そのような事情は原子炉の直接的な保守作業や使用済み核燃料の実処理に当たる労働者に関しても同じである。原発現場の労働者における被曝放射線量データ管理の不正処理が問題になっているが、その背景に危険な保守作業を担当する経験豊かな労働者が不足している実情が隠されていることを忘れてはならない。20年前に筆者が大飯原発の原子炉保守作業を担当する下請け作業労働者を取材した時点でも、既にその問題の存在が指摘されていた。華やかだった経済成長期以降の日本繁栄の一端が、そういった原発下請け労働者らの被曝線量基準オーバー覚悟の作業、さらにはその実態に敢えて目を瞑ってきた電力会社や関係行政当局のエネルギー優先の施策とによって支えられてきたのは事実なのである。

(原子力の専門家は将来も必要)

昨今の世論の流れに逆らうことにはなるのだが、ここでひとつだけ逆説的な見解を述べさせてもらわなければならない。原子炉を廃炉にするに際して先々原発の専門家の枯渇が懸念されると書いたけれども、将来的に必要なその種の専門家を一定数確保していくためには、必要最小限の原発を今後も当分は稼働させていかなければならない。他のシステムとは異なり操作や管理に高度なリスクの伴う原発に関しては、廃炉に当たる技術者に話を限っても、その人材育成のためには、当面、実稼働する原発の存在が不可欠だからなのである。原発廃炉のためにも最小限の原発がなお必要だというこのパラドックスこそは、一筋縄ではいかないこの問題の深刻さを何よりもよく物語っていると言える。

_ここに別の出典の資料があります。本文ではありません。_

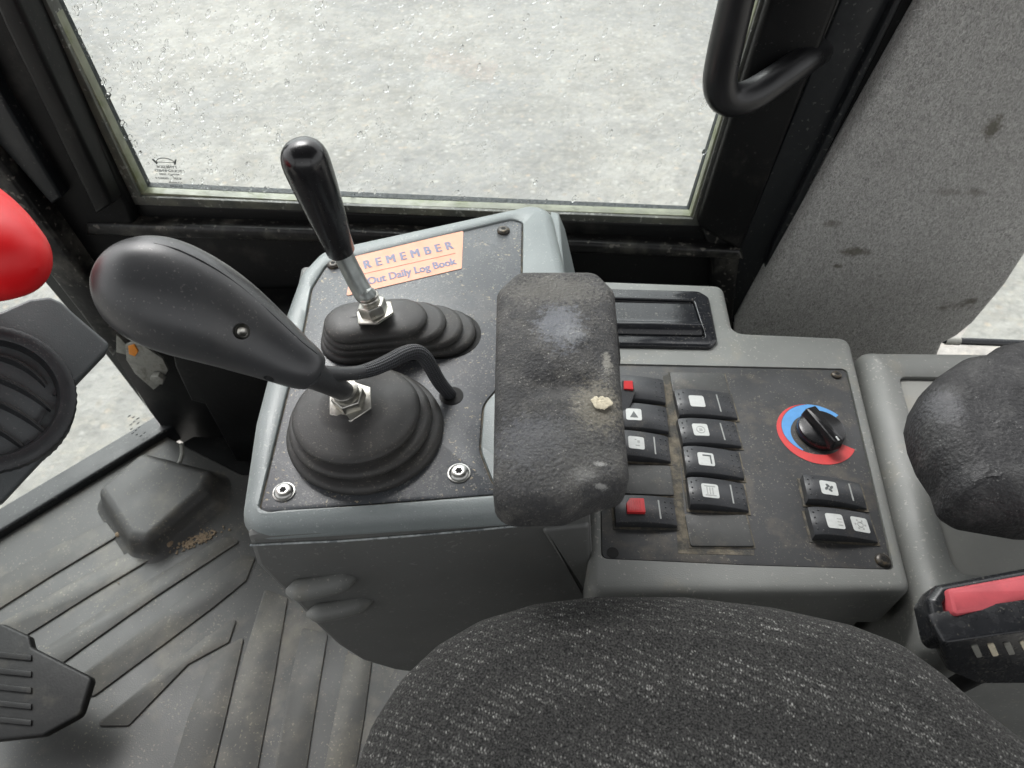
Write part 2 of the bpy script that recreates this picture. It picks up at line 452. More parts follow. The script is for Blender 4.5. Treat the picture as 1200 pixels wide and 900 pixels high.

意外なことを提唱するようだが、大学の原子力工学や核エネルギー工学分野に対しては、このような時だからこそ、能力的にも人格的にも優れた人材を育成することが求められるべきだろう。全国からその分野の研究に意欲をもつ優秀な学生を集めるために、特別な奨学制度を設けるくらいの発想があってもよい。欧州において国際的な共同研究の進む安全な核融合炉の開発においても、日本が世界をリードする先端光科学研究施設での各種研究開発においても、原子力工学や核エネルギー分野の専門知識を持つ研究者や技術者は今後一層重要な存在となってくるからだ。

福島の原発事故にも拘らずアジアや中東諸国では原発建設が促進され、優秀な日本の技術者が高給で引き抜かれる事態も生じているから、今後国内の技術者不足は深刻になるだろう。将来国外で原発事故が起こったり、廃炉に伴う緊急事態が生じたりした時、即刻それに対処し日本への影響を防ぐためには、原子力の研究者や技術者を常時一定数確保しておかなければならない。長期にわたる慎重な試行錯誤の対処が必要な福島第一原発の廃炉処理から得られる諸技術は、先々国際的にも重要な意味を持つことになるだろう。福島の悲惨な原発事故処理を通じて得られる知見を公表し、今後の世界の安全のために貢献するくらいのことは考えていくべきだろう。原発反対の世論の高まりはわかるが、ヒステリックになって過剰なまでに原子力の研究者や技術者を排斥することは誤りだと言わざるを得ない。批判が有意であるためにはその代替策の並行提示が必要不可欠なのである。